--- Task inputs ---

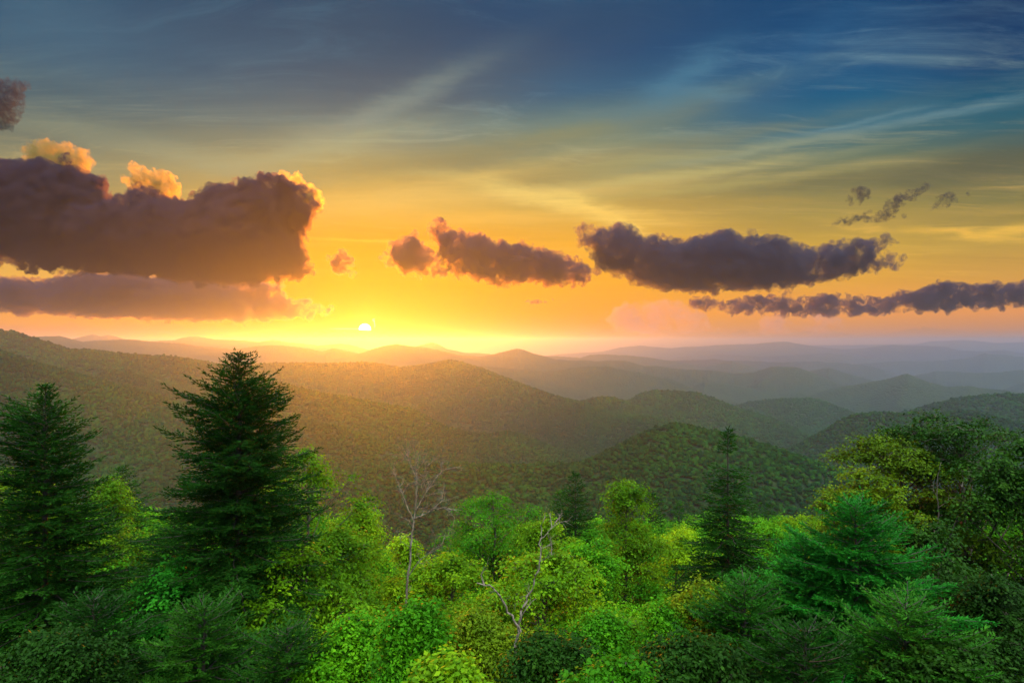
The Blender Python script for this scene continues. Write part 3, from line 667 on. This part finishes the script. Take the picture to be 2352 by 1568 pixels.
def norm(v): return v / (np.linalg.norm(v, axis=-1, keepdims=True) + 1e-9)
def leaf_quads(base, axis, side, length, width):
    """rhombic leaves: base points, unit axis, unit side -> verts, quads"""
    L_ = length[:, None]; W_ = width[:, None]
    v = np.stack([base, base + axis * L_ * .42 + side * W_, base + axis * L_, base + axis * L_ * .42 - side * W_], 1).reshape(-1, 3)
    return v, np.arange(len(v)).reshape(-1, 4)

def broadleaf(seed, h, cr, cb=0.35, shape='round', leaf=0.085, dens=1.0, clumps=58, squash=0.75, lean=(0, 0), trunk_r=None, cut=-1e9):
    """h height, cr crown radius, cb crown base as a share of h. Returns (wood Acc, leaves Acc) with the foot of the trunk at the origin"""
    rs = np.random.RandomState(seed); W = Acc(); Lf = Acc()
    tr = trunk_r or 0.012 * h + 0.02
    cz0 = h * cb; ch = h - cz0
    nT = 9; tt = np.linspace(0, 1, nT)
    axis = np.stack([lean[0] * tt ** 1.5 * h + .04 * h * (np.cumsum(rs.randn(nT)) * .12) * tt, lean[1] * tt ** 1.5 * h + .04 * h * (np.cumsum(rs.randn(nT)) * .12) * tt, tt * h * .94], -1)
    W.add(*tube(axis, tr * (1 - tt * .88), 7))
    # clumps fill the crown from the outside in
    u = rs.uniform(-0.75, 1, clumps); a = rs.permutation(clumps) * 2.399 + rs.uniform(-.4, .4, clumps)
    if shape == 'cone': prof = lambda t: (1 - t) ** .75 * 1.05 + .10
    elif shape == 'dome': prof = lambda t: np.sqrt(np.clip(1 - (t * .98) ** 2.6, 0, 1))
    else: prof = lambda t: np.sqrt(np.clip(1 - (2 * t - .86) ** 2 / 1.34, 0.02, 1))
    t = (rs.rand(clumps) ** .8); t[0] = .97; t[1] = .9; t[2] = .93
    rad = cr * prof(t) * (0.30 + 0.78 * rs.rand(clumps) ** .6); rad[0] *= .15
    ph = rs.uniform(0, 6.28, 3); rad = rad * (1 + .28 * np.sin(3 * a + ph[0] + 5 * t))
    cx = np.interp(t, np.linspace(0, 1, 5), np.interp(np.linspace(cb, 1, 5), tt, axis[:, 0]))
    cyy = np.interp(t, np.linspace(0, 1, 5), np.interp(np.linspace(cb, 1, 5), tt, axis[:, 1]))
    cen = np.stack([cx + rad * np.cos(a), cyy + rad * np.sin(a), cz0 + t * ch * .93 + (rs.uniform(-.05, .05, clumps) + np.where(t < .86, .09 * np.sin(2 * a + ph[1]) + .05 * np.sin(5 * a + ph[2]), 0)) * ch], -1)
    crad = cr * rs.uniform(.13, .31, clumps) * (1.15 if clumps < 36 else 1) * np.where(t > .8, .75, 1)
    for i in range(clumps):
        c = cen[i]; k = rs.uniform(.25, .6); zi = max(cz0 * .75, c[2] - rad[i] * rs.uniform(.5, 1.1))
        zt = min(zi / (h * .94), .95); b0 = np.array([np.interp(zt, tt, axis[:, 0]), np.interp(zt, tt, axis[:, 1]), zt * h * .94])
        s = np.linspace(0, 1, 6)[:, None]; mid = (b0 + c) / 2 + np.array([0, 0, -.08 * rad[i]]) + rs.randn(3) * .05 * rad[i]
        p = (1 - s) ** 2 * b0 + 2 * s * (1 - s) * mid + s ** 2 * c
        br = tr * (1 - zt * .85) * .45
        W.add(*tube(p, np.linspace(br, .008, 6), 4))
        # twigs of the clump
        nt = max(8, int(46 * dens * (crad[i] / (cr * .24)) ** 2))
        d = norm(rs.randn(nt, 3) * [1, 1, .75] + [0, 0, .25] + .5 * norm(c - np.array([cx[i], cyy[i], cz0 + .4 * ch])))
        rr = crad[i] * rs.uniform(.3, 1.0, nt) ** .7 * np.where(rs.rand(nt) < .2, rs.uniform(1.1, 1.5, nt), 1)
        tip = c + d * rr[:, None] * [1, 1, squash]
        for q in range(0, nt, 3):
            W.add(*tube(np.stack([c, (c + tip[q]) / 2 + [0, 0, .04], tip[q]]), [.012, .008, .004], 3))
        # leaves along the last part of every twig, hanging a little
        nl = int(15 * min(dens, 1.3)); tw = .38 * (leaf / .085) ** .5
        dd = norm(d * [1, 1, .4] + [0, 0, -.12] + rs.randn(nt, 3) * .25)
        s = np.tile(np.linspace(-.6, 1, nl), (nt, 1)) + rs.uniform(-.08, .08, (nt, nl))
        base = tip[:, None] + dd[:, None] * (s * tw)[..., None] + np.array([0, 0, -1.]) * (np.clip(s, 0, 1) ** 2 * tw * .35)[..., None]
        base = base + rs.randn(nt, nl, 3) * .035 * (leaf / .085)
        sd = norm(np.cross(dd, [0, 0, 1.]))[:, None] * np.where(np.arange(nl) % 2, 1., -1.)[None, :, None]
        ax = norm(sd * .8 + dd[:, None] * .55 + np.array([0, 0, -.55]) + rs.randn(nt, nl, 3) * .32)
        nn = norm(np.cross(ax, np.cross([0, 0, 1.], ax)) + rs.randn(nt, nl, 3) * .45)
        sdv = norm(np.cross(ax, nn))
        m = (base[..., 2] > cut).ravel()
        ll = leaf * rs.uniform(.6, 1.4, nt * nl)
        v, f = leaf_quads(base.reshape(-1, 3)[m], ax.reshape(-1, 3)[m], sdv.reshape(-1, 3)[m], ll[m], ll[m] * .30)
        if len(v): Lf.add(v, f)
    return W, Lf

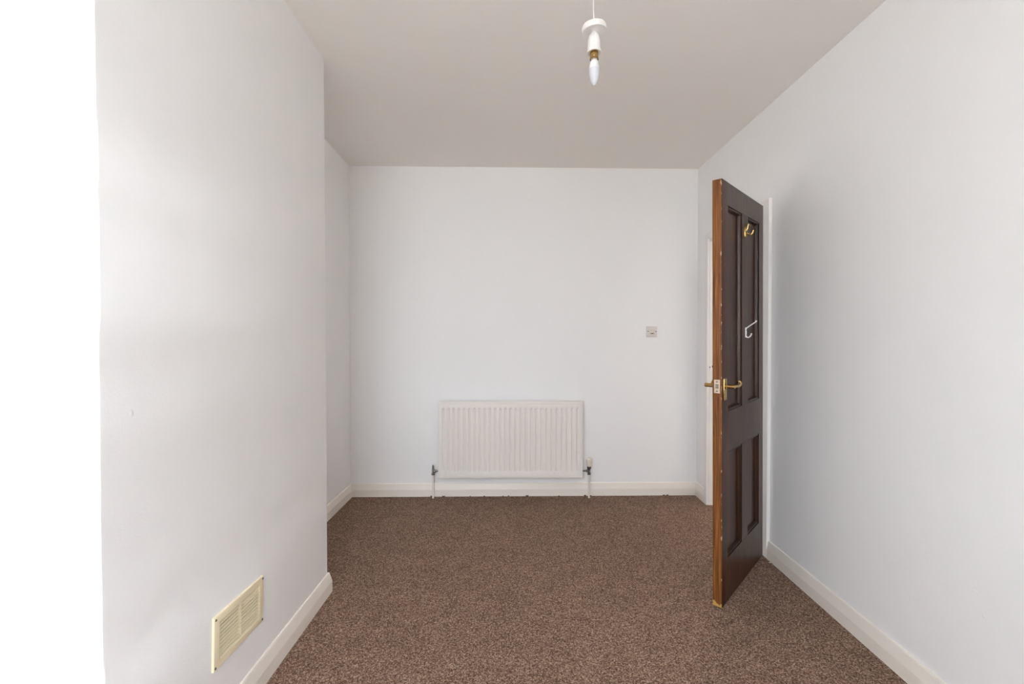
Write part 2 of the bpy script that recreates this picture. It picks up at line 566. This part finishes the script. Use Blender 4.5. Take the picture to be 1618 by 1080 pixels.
# small lumps under the wall paint
def blemish(parent, p, r, axis):
    b = NB()
    bmesh.ops.create_icosphere(b, subdivisions=2, radius=1.0)
    sx, sy, sz = r
    for v in b.verts:
        k = 1 + random.uniform(-0.2, 0.2)
        v.co = Vector((v.co.x * sx * k, v.co.y * sy * k, v.co.z * sz * k)) + Vector(p)
    return obj('plaster_lump', b, M_WALL, parent, 60)
blemish(BREAST, (XC, 1.073, 1.065), (0.0009, 0.006, 0.010), 'x')
blemish(BREAST, (XC, 1.735, 0.395), (0.0008, 0.007, 0.010), 'x')
blemish(WALL_R, (XR, 1.41, 0.455), (0.0008, 0.011, 0.006), 'x')
blemish(WALL_R, (XR, 1.385, 0.40), (0.0008, 0.006, 0.011), 'x')

# ------------------------------------------------------------------ the open door
A = Vector((0.945, 2.070, 0.003))       # foot of its free edge, room side
P = Vector((1.3925, 2.555))             # hinge side
ang = atan2(P.y - A.y, P.x - A.x)
W, H, TH = 0.660, 1.948, 0.041
door = empty('door_1', A)
door.rotation_mode = 'XYZ'
door.rotation_euler = (Matrix.Rotation(ang, 3, 'Z') @ Matrix.Rotation(-0.020, 3, 'Y')).to_euler()   # it sags a little on its hinges
tag(door, 'dark brown stained four-panel wooden door standing open on the right', 'door', kind='structure')
# door frame of reference: x from free edge to hinge, y from room face (0) to back (TH), z up
U = [0.0, 0.082, 0.290, 0.385, 0.584, W]
Z = [0.0, 0.207, 0.702, 0.893, 1.842, H]
def board(name, x0, x1, z0, z1, edge=False):
    b = NB()
    fs = box(b, x0, x1, 0, TH, z0, z1)
    if edge:
        for v in b.verts:               # top corner knocked round
            pass
        ed = [e for e in b.edges if all(abs(v.co.x) < 1e-6 for v in e.verts)]
        bevel(b, 0.0035, 3, ed)
        b.normal_update()
        for f in b.faces:
            if f.calc_center_median().x < 0.002 and abs(f.normal.y) < 0.9: f.material_index = 1
    else:
        bevel(b, 0.0006, 1)
    return obj(name, b, [M_DOOR, M_EDGE], door, 40)
board('stile', U[0], U[1], 0, H, True)['label'] = 'closing stile with worn orange-brown edge'
board('stile', U[4], U[5], 0, H)
board('rail', U[1], U[4], Z[0], Z[1])
board('rail', U[1], U[4], Z[2], Z[3])
board('rail', U[1], U[4], Z[4], Z[5])
board('muntin', U[2], U[3], Z[1], Z[2])
board('muntin', U[2], U[3], Z[3], Z[4])
MPROF = [(0.0, 0.0005), (0.0, 0.0045), (0.0015, 0.0055), (0.0035, 0.0035), (0.0065, 0.0030), (0.0095, 0.0045), (0.0115, 0.0085), (0.0130, 0.0145), (0.0150, 0.0175), (0.0170, 0.0180), (0.0185, 0.0165), (0.0185, 0.0190)]
for (x0, x1, z0, z1) in ((U[1], U[2], Z[1], Z[2]), (U[3], U[4], Z[1], Z[2]), (U[1], U[2], Z[3], Z[4]), (U[3], U[4], Z[3], Z[4])):
    b = NB(); box(b, x0, x1, 0.0180, TH - 0.0180, z0, z1)
    pn = obj('panel', b, M_DOOR, door)
    for front in (True, False):
        b = NB()
        secs = []
        for i, d in MPROF:
            y = d if front else TH - d
            secs.append([Vector((x0 + i, y, z0 + i)), Vector((x1 - i, y, z0 + i)), Vector((x1 - i, y, z1 - i)), Vector((x0 + i, y, z1 - i))])
        rings(b, secs, True, False)
        obj('moulding', b, M_MOULD, pn, 20)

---

**Given request**
Solely the line containing "Write part 2", the line containing "blemish(WALL_R, (XR, 1.385, 0.40), (0.0008, 0.006, 0.011), 'x')", and the lines between them are to be given again, exactly as written.

**Reply to the exercise**
Write part 2 of the bpy script that recreates this picture. It picks up at line 566. This part finishes the script. Use Blender 4.5. Take the picture to be 1618 by 1080 pixels.
# small lumps under the wall paint
def blemish(parent, p, r, axis):
    b = NB()
    bmesh.ops.create_icosphere(b, subdivisions=2, radius=1.0)
    sx, sy, sz = r
    for v in b.verts:
        k = 1 + random.uniform(-0.2, 0.2)
        v.co = Vector((v.co.x * sx * k, v.co.y * sy * k, v.co.z * sz * k)) + Vector(p)
    return obj('plaster_lump', b, M_WALL, parent, 60)
blemish(BREAST, (XC, 1.073, 1.065), (0.0009, 0.006, 0.010), 'x')
blemish(BREAST, (XC, 1.735, 0.395), (0.0008, 0.007, 0.010), 'x')
blemish(WALL_R, (XR, 1.41, 0.455), (0.0008, 0.011, 0.006), 'x')
blemish(WALL_R, (XR, 1.385, 0.40), (0.0008, 0.006, 0.011), 'x')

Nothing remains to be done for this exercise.